Selon les anciens, quiconque développe une vie de l’esprit se découvre la nostalgie d’une vie plus haute à laquelle il appartient encore. La noosphère de l’interconnexion des idées conduit à la noos-algie d’un monde où toutes choses s’abandonnent les unes dans les autres. Nulle nécessité de tout récapituler pour accéder au Tout. Comme le disait E. M. Forster : « Only connect ».
Il importe de ne pas se laisser absorber par une chaîne d’événements. Cela ne prend pas grand-chose pour que nos pensées ne nous appartiennent plus, aussi bien dans la contrariété comme dans l’agrément. Je maintiens à la vue la multiplicité de ce qui advient.
Parfois il suffit de s’inventer un conciliabule à soi, dans l’espace d’un carnet tel celui-ci, pour ne pas être la proie de tous les sujets du jour, qui n’ont d’autre occupation que de se mettre à jour.
Le Jaseur boréal se déplace en nuées impatientes, frissonnements soyeux de l’air, pépiements alertes, zrittt zrittt – et sages. Chaque individu doit rapidement tirer parti du lieu, quelques coups de bec et voilà la bande repartie. [C’est un bombycillidae ! voilà de nouveau la vie bourdonnante et soyeuse]
Certes, la raison a pesé de tout son poids, mais il est une part légère et volatile de nous-mêmes, soient l’imagination et aussi les mouvements spontanés de l’affect, qui a contribué à faire du monde ce qu’il est.

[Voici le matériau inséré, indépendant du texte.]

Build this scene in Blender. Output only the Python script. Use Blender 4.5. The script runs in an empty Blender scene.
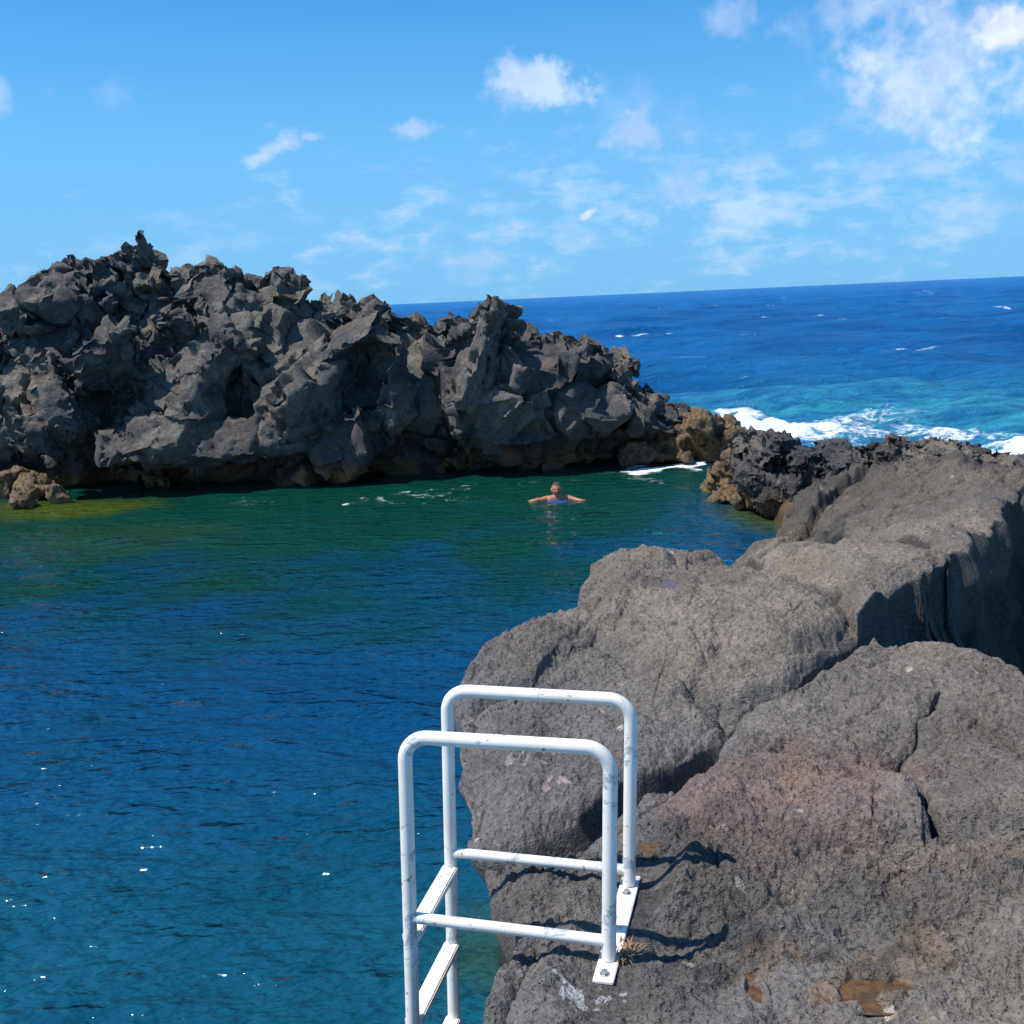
import bpy, bmesh, math, random
import numpy as np
from mathutils import Vector, Matrix
R = math.radians
rng = np.random.default_rng(7)
random.seed(7)
C = bpy.context.scene.collection
# ------------------------------------------------------------------ camera model
F_PX = 1100.0; HCAM = 3.3; PITCH = 10.95; ROLL = 2.57
p_, r_ = R(PITCH), R(ROLL)
Fv = np.array([0, math.cos(p_), -math.sin(p_)])
U0 = np.array([0, math.sin(p_), math.cos(p_)]); R0 = np.array([1., 0, 0])
Rv = math.cos(r_)*R0 - math.sin(r_)*U0
Uv = math.sin(r_)*R0 + math.cos(r_)*U0
EYE = np.array([0, 0, HCAM])
def ray(px, py): return Fv*F_PX + Rv*(px-512) + Uv*(512-py)
def at_z(px, py, z):
    d = ray(px, py); return EYE + d*((z-HCAM)/d[2])
def at_y(px, py, Y):
    d = ray(px, py); return EYE + d*(Y/d[1])
def proj(P):
    v = np.asarray(P)-EYE; w = v@Fv
    return 512+F_PX*(v@Rv)/w, 512-F_PX*(v@Uv)/w
cd = bpy.data.cameras.new('camera'); cam = bpy.data.objects.new('camera', cd); C.objects.link(cam)
cd.sensor_width = 36; cd.lens = 36*F_PX/1024; cd.clip_start = .05; cd.clip_end = 60000
cam.matrix_world = Matrix(((Rv[0], Uv[0], -Fv[0], 0), (Rv[1], Uv[1], -Fv[1], 0), (Rv[2], Uv[2], -Fv[2], HCAM), (0, 0, 0, 1)))
bpy.context.scene.camera = cam
# ------------------------------------------------------------------ noise
U32 = np.uint32
def _fin(h):
    h = h ^ (h >> U32(15)); h *= U32(2246822519); h ^= h >> U32(13); h *= U32(3266489917); h ^= h >> U32(16)
    return (h >> U32(8)).astype(np.float32)*np.float32(1/16777215.)
def hsh(ix, iy, iz, seed):
    return _fin(ix.astype(np.int32).astype(U32)*U32(374761393) + iy.astype(np.int32).astype(U32)*U32(668265263) + iz.astype(np.int32).astype(U32)*U32(2654435761) + U32((seed*1274126177) & 0xFFFFFFFF))
def vnoise(P, s, seed=0):
    """value noise in -1..1, feature size s"""
    Q = (P/s).astype(np.float32); I = np.floor(Q); f = Q-I; I = I.astype(np.int32).astype(U32)
    u = f*f*f*(f*(f*6-15)+10); sd = U32((seed*1274126177) & 0xFFFFFFFF)
    hx = [I[:, 0]*U32(374761393)+sd, (I[:, 0]+U32(1))*U32(374761393)+sd]; hy = [I[:, 1]*U32(668265263), (I[:, 1]+U32(1))*U32(668265263)]
    hz = [I[:, 2]*U32(2654435761), (I[:, 2]+U32(1))*U32(2654435761)]; a = []
    for z in (0, 1):
        b = []
        for y in (0, 1):
            c0 = _fin(hx[0]+hy[y]+hz[z]); c1 = _fin(hx[1]+hy[y]+hz[z]); b.append(c0+(c1-c0)*u[:, 0])
        a.append(b[0]+(b[1]-b[0])*u[:, 1])
    return (a[0]+(a[1]-a[0])*u[:, 2])*2-1
def fbm(P, s, n=4, seed=0, gain=.5):
    o = 0; a = 1
    for k in range(n): o = o + a*vnoise(P, s/2**k, seed+k*17); a *= gain
    return o
def worley(P, s, seed=0, jit=.9, flat=False):
    """F1, F2, id hash, vector to nearest"""
    Q = P/s; I = np.floor(Q).astype(np.int64); f = Q-I; n = len(P)
    F1 = np.full(n, 9., np.float32); F2 = F1.copy(); idv = np.zeros(n, np.float32); V = np.zeros((n, 3), np.float32)
    for dx in (-1, 0, 1):
        for dy in (-1, 0, 1):
            for dz in ((0,) if flat else (-1, 0, 1)):
                X, Y, Z = I[:, 0]+dx, I[:, 1]+dy, I[:, 2]+dz
                c = np.stack([dx+.5+jit*(hsh(X, Y, Z, seed)-.5), dy+.5+jit*(hsh(X, Y, Z, seed+1)-.5), dz+.5+(0 if flat else jit)*(hsh(X, Y, Z, seed+2)-.5)], 1)-f
                d = np.sqrt((c*c).sum(1)).astype(np.float32)
                m = d < F1
                F2 = np.where(m, F1, np.minimum(F2, d)); F1 = np.where(m, d, F1)
                idv = np.where(m, hsh(X, Y, Z, seed+3), idv); V[m] = c[m]
    return F1, F2, idv, V
def facets(P, s, seed=0, tilt=1., flat=False):
    """chiselled planar facets, about -1..1"""
    F1, F2, idv, V = worley(P, s, seed, flat=flat)
    if flat: V[:, 2] = 0
    a = idv*6.2832*7; b = np.cos(idv*97.)
    g = np.stack([np.cos(a)*np.sqrt(1-b*b), np.sin(a)*np.sqrt(1-b*b), b], 1)
    return (V*g).sum(1)*tilt + (np.modf(idv*53.)[0]-.5)*1.2, F2-F1
def sstep(a, b, x):
    t = np.clip((x-a)/(b-a), 0, 1); return t*t*(3-2*t)
# ------------------------------------------------------------------ mesh helpers
def tag(o, label=None, cat=None, group=None, kind=None):
    if label: o['label'] = label
    if cat: o['category'] = cat
    if group: o['group'] = group
    if kind: o['kind'] = kind
    return o
def empty(name, loc):
    o = bpy.data.objects.new(name, None); C.objects.link(o); o.location = loc; o.empty_display_size = .1; return o
def from_bm(name, bm, m, parent=None, smooth=True):
    me = bpy.data.meshes.new(name); bm.to_mesh(me); bm.free()
    o = bpy.data.objects.new(name, me); C.objects.link(o)
    if m: me.materials.append(m)
    if smooth: me.polygons.foreach_set('use_smooth', np.ones(len(me.polygons), bool))
    if parent: o.parent = parent; o.matrix_parent_inverse = Matrix.Translation(-parent.location)
    return o
def grid_mesh(name, X, Y, Z, m, attrs=None, keep=None):
    """rows x cols grid; keep = mask of quads"""
    nr, nc = X.shape
    co = np.stack([X, Y, Z], -1).reshape(-1, 3).astype(np.float32)
    a = (np.arange(nr-1)[:, None]*nc+np.arange(nc-1)[None]).ravel()
    q = np.stack([a, a+1, a+1+nc, a+nc], 1)
    if keep is not None: q = q[keep.ravel()]
    used = np.zeros(len(co), bool); used[q.ravel()] = True
    idx = np.cumsum(used)-1; co = co[used]; q = idx[q]
    me = bpy.data.meshes.new(name)
    me.vertices.add(len(co)); me.vertices.foreach_set('co', co.ravel())
    me.loops.add(q.size); me.loops.foreach_set('vertex_index', q.ravel().astype(np.int32))
    me.polygons.add(len(q)); me.polygons.foreach_set('loop_start', (np.arange(len(q))*4).astype(np.int32))
    me.polygons.foreach_set('use_smooth', np.ones(len(q), bool))
    me.update(calc_edges=True); me.materials.append(m)
    for k, v in (attrs or {}).items():
        if v.ndim == 3:
            at = me.attributes.new(k, 'FLOAT_COLOR', 'POINT')
            c = np.ones((len(co), 4), np.float32); c[:, :3] = v.reshape(-1, 3)[used]; at.data.foreach_set('color', c.ravel())
        else:
            at = me.attributes.new(k, 'FLOAT', 'POINT'); at.data.foreach_set('value', v.ravel()[used].astype(np.float32))
    o = bpy.data.objects.new(name, me); C.objects.link(o); return o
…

Ce sont des ruissellements et aussi des envolées en marge du calme bloc de la question de l’être. Tractatus Louisiano-Philosophicus avec un point de vue choctaw : le monde est bayuk, et non un ensemble de faits, Tatsache. Mentionner, sur le même ton, que bayuk est aussi un surnom ukrainien dérivé de bayaty ‘distraire ou amuser’.